> WORK TO DO
Hand back each line, unchanged, from the top down to the line where "from mathutils import Vector, Matrix" sits.

-- Begin --

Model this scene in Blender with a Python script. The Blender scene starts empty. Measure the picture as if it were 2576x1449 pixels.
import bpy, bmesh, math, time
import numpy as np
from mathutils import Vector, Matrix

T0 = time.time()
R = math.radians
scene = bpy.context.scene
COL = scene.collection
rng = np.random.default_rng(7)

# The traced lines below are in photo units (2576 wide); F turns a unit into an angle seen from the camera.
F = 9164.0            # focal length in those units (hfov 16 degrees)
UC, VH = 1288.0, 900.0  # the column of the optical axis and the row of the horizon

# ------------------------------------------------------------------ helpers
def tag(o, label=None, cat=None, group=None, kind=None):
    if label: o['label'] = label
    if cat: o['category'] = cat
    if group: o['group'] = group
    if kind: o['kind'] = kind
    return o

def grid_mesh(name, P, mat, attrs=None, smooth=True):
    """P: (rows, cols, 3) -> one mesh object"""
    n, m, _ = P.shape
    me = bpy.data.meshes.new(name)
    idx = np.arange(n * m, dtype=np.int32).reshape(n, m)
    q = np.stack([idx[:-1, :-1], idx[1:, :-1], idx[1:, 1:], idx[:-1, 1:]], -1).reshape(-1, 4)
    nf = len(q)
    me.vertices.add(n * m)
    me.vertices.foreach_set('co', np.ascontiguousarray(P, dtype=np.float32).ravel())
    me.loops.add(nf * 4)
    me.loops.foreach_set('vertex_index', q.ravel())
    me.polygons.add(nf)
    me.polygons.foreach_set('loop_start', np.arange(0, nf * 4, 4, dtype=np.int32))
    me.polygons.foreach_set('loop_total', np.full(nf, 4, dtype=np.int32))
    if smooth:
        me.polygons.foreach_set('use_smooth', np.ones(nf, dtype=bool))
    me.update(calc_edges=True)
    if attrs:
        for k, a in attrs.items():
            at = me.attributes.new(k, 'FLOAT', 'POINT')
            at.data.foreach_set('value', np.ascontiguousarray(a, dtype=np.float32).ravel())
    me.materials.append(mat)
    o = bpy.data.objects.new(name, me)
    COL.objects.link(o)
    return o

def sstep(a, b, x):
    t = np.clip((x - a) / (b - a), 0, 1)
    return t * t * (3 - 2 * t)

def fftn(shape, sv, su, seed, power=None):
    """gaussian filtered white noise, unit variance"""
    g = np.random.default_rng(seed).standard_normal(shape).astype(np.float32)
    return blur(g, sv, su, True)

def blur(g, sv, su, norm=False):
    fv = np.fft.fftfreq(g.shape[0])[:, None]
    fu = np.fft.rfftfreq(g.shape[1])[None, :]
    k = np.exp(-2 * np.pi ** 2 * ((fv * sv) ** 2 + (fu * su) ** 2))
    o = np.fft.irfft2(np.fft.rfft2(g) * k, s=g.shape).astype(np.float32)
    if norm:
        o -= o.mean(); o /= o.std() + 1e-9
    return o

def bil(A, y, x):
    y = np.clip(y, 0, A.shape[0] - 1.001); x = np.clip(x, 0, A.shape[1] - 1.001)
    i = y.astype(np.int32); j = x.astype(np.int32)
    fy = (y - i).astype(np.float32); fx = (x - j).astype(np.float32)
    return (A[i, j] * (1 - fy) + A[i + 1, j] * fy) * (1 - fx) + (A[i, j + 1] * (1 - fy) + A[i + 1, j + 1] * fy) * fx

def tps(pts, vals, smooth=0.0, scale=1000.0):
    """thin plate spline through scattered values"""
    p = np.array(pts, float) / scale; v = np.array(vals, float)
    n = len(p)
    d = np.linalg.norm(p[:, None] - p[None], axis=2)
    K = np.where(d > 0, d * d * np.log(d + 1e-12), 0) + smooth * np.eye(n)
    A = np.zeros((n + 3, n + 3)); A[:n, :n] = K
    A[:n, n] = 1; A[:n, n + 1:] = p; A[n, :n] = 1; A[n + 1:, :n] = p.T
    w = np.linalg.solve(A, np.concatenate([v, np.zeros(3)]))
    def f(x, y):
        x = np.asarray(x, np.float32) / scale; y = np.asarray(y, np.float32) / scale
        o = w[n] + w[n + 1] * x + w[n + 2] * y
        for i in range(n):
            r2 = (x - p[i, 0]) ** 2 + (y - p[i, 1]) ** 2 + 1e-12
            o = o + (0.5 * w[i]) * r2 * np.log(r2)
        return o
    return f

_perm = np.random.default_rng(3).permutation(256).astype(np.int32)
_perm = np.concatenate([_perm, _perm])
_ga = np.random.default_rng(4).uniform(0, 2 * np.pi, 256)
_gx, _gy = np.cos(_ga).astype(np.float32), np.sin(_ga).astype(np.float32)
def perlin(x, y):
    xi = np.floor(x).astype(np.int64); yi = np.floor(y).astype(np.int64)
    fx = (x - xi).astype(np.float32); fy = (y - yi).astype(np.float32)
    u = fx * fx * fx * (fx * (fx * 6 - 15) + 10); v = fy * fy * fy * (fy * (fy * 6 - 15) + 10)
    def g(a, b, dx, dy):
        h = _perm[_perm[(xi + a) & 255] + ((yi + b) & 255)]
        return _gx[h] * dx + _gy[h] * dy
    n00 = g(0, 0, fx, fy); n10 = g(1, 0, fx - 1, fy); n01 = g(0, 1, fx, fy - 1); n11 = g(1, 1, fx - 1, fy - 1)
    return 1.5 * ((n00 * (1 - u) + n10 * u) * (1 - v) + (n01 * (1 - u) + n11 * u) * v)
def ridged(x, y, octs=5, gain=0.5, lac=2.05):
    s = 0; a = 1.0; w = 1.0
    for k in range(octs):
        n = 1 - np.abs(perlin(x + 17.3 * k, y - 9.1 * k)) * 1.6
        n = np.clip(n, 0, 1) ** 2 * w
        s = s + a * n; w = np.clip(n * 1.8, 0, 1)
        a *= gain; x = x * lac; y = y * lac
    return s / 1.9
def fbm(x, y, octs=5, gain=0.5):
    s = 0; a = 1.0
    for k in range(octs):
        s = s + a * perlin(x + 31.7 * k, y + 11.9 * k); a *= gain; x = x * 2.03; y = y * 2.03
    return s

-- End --

> RESPONSE BELOW
Model this scene in Blender with a Python script. The Blender scene starts empty. Measure the picture as if it were 2576x1449 pixels.
import bpy, bmesh, math, time
import numpy as np
from mathutils import Vector, Matrix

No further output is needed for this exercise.